If companies were spending gobs of money on acquisitions, or private-equity firms were making much headway on their mountains of committed capital, the deal counts and dollar volumes of mergers and acquisitions would be way up over last year. But they are not.
May was another slow month for M&A transactions in North America. As of Tuesday, there were 254 deals with a total disclosed value of $88.3 billion for the month, according to data supplied to CFO by mergermarket. That’s a fall of 40% by deal count and 22% by dollar volume.
“In view of concerns about weakening trends in Europe weighing on growth elsewhere, signs of a broader economic recovery may be needed for M&A performance to strengthen,” said Robert W. Baird & Co. analysts in a report released prior to Memorial Day weekend.
Although CFOs were clearly interested in acquiring as of the first quarter, they are not pulling the trigger on deals.

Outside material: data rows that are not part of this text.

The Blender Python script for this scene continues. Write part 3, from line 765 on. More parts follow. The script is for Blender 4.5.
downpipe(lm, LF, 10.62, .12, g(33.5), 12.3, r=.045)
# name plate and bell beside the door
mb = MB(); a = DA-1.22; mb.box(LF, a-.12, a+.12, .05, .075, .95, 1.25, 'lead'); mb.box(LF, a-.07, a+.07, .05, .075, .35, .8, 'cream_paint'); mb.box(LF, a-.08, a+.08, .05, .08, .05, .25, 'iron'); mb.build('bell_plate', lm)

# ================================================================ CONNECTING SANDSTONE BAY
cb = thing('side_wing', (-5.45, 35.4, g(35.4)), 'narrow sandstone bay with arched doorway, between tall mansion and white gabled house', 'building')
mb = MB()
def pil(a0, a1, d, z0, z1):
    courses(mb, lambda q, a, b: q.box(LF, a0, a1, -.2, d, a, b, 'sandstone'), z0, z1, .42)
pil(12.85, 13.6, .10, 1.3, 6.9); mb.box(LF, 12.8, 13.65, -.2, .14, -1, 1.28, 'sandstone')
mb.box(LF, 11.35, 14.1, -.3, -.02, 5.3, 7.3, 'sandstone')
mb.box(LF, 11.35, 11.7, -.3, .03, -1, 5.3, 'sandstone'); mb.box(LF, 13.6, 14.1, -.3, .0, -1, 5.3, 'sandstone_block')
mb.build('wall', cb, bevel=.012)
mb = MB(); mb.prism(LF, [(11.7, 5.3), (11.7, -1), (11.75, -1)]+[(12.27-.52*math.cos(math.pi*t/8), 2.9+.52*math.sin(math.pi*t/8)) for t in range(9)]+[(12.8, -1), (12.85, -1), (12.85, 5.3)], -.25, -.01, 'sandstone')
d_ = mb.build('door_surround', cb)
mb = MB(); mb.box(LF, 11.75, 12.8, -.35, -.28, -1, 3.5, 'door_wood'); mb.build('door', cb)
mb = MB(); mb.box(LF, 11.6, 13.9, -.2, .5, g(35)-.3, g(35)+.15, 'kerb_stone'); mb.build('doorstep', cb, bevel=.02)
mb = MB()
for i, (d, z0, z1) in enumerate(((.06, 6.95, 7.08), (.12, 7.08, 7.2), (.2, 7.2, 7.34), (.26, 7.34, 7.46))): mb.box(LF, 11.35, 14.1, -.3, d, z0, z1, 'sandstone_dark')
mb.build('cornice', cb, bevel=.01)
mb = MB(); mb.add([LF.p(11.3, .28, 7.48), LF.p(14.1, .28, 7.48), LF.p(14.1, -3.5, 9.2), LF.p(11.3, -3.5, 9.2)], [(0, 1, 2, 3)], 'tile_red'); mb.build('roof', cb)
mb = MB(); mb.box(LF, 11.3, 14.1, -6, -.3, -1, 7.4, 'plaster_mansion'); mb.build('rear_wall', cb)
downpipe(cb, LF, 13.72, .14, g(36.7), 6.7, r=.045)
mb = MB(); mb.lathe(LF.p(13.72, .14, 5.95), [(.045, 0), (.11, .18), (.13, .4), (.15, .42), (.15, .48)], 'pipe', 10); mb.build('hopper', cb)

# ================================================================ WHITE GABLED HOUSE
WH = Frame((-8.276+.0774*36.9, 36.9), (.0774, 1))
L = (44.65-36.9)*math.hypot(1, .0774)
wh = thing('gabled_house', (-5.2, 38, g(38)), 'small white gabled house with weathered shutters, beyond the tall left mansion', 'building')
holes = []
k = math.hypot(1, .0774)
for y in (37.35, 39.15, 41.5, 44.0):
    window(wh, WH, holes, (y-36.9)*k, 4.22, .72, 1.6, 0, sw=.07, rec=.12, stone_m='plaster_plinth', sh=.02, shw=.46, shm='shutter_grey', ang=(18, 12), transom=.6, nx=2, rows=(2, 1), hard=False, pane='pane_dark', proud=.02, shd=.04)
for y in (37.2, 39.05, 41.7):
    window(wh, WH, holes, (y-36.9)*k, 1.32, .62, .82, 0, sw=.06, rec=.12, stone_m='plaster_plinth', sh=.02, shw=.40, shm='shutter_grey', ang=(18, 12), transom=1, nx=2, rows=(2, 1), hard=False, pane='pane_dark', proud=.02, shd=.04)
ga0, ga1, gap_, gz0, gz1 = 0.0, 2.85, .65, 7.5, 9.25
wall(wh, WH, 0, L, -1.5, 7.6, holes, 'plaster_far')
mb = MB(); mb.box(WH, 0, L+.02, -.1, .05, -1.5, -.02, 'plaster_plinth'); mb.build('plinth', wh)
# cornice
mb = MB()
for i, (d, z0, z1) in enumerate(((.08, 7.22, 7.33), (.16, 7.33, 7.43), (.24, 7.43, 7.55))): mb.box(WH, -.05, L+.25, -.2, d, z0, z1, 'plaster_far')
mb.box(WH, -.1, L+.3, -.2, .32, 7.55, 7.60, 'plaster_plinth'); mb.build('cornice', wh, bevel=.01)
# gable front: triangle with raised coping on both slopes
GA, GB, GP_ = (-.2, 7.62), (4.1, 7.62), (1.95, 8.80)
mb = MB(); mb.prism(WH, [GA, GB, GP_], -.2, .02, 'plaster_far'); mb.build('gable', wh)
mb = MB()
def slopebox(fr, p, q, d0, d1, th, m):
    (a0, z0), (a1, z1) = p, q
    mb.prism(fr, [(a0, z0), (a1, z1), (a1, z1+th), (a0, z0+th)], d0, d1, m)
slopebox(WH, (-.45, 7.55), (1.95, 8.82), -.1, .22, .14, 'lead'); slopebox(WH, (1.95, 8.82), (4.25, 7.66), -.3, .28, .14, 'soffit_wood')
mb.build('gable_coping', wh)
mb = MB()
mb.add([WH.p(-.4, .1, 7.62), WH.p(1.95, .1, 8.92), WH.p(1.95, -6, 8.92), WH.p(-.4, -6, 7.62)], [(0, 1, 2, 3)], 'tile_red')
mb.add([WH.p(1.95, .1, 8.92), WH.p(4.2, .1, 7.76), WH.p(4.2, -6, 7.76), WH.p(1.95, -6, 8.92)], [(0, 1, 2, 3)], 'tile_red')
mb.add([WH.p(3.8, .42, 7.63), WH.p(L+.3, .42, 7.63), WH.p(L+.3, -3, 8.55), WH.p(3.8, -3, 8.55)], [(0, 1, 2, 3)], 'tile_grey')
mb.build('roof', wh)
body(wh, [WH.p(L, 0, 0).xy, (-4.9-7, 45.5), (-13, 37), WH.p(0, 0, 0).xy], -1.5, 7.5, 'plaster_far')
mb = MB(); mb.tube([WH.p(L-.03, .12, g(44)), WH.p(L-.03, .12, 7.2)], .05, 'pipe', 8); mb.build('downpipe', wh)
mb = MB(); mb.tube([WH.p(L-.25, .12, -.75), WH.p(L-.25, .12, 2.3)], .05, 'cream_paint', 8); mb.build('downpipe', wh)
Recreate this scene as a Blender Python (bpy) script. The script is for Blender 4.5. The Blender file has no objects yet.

In the March Duke University/CFO Magazine Global Business Outlook Survey, 39% of the 477 CFOs surveyed said they planned to buy in the following 12 months, and 14% planned to sell all or part of their firm. And Deloitte’s first-quarter CFO Signals Survey found that about 20% of CFOs were seeking “transformation deals,” and 50% smaller ones.
Even in the middle market, the segment that has buoyed U.S. merger numbers in the past year, metrics are down, according to Baird. Deal count was off 11% year-to-date as of the end of April, and dollar volume was off 22%.
Strategic acquirers in the middle market are still being conservative with cash. In a survey by the National Middle Market Center, 41% of 1,002 C-suite executives of middle-market companies said an additional $1 of investment would be added to cash holdings or put in liquid financial investments; 11% said they would use it for acquisitions.
Still, some U.S. companies are hungry to expand inorganically. Shipper FedEx, for example, has acquired three companies this year to facilitate expansion in Europe and Latin America. Certain sectors are also humming. As of May 11, energy had the highest amount of U.S. M&A activity measured by dollar volume, $40.1 billion, followed by consumer foods ($17.1 billion), industrial products and services ($12.9 billion), and biotechnology ($12.4 billion), according to mergermarket.
Activity in the energy sector is being aided by a couple of factors. One, private-equity interest in U.S. oil and gas assets is near a 20-year high, according to PricewaterhouseCoopers. “The 10-year low in natural-gas prices has attracted PE as they see opportunity getting in at the bottom and are taking a long-term view of natural-gas pricing,” says Rick Roberge, a principal in PwC’s energy M&A practice.
Two, consolidation in the renewable-energy space is quickening. A recent Ernst & Young report on renewable-energy M&A said there would be further consolidation in the supply chain for solar-energy and wind-energy companies, especially as the United States and Europe cut subsidies for those market segments.
M&A activity tends to stall in the summer, so a sudden burst of deal making in any industry after May is unlikely. But Baird, an investment bank, says if Europe’s crisis does not “short-circuit” financing, “the pieces remain in place for an upturn in the global M&A market.” The positive variables Baird analysts point to are cash-rich corporate balance sheets combined with low prospects for organic growth, pressure on private equity to invest capital, credit-market accessibility, and prospective tax increases following the November elections.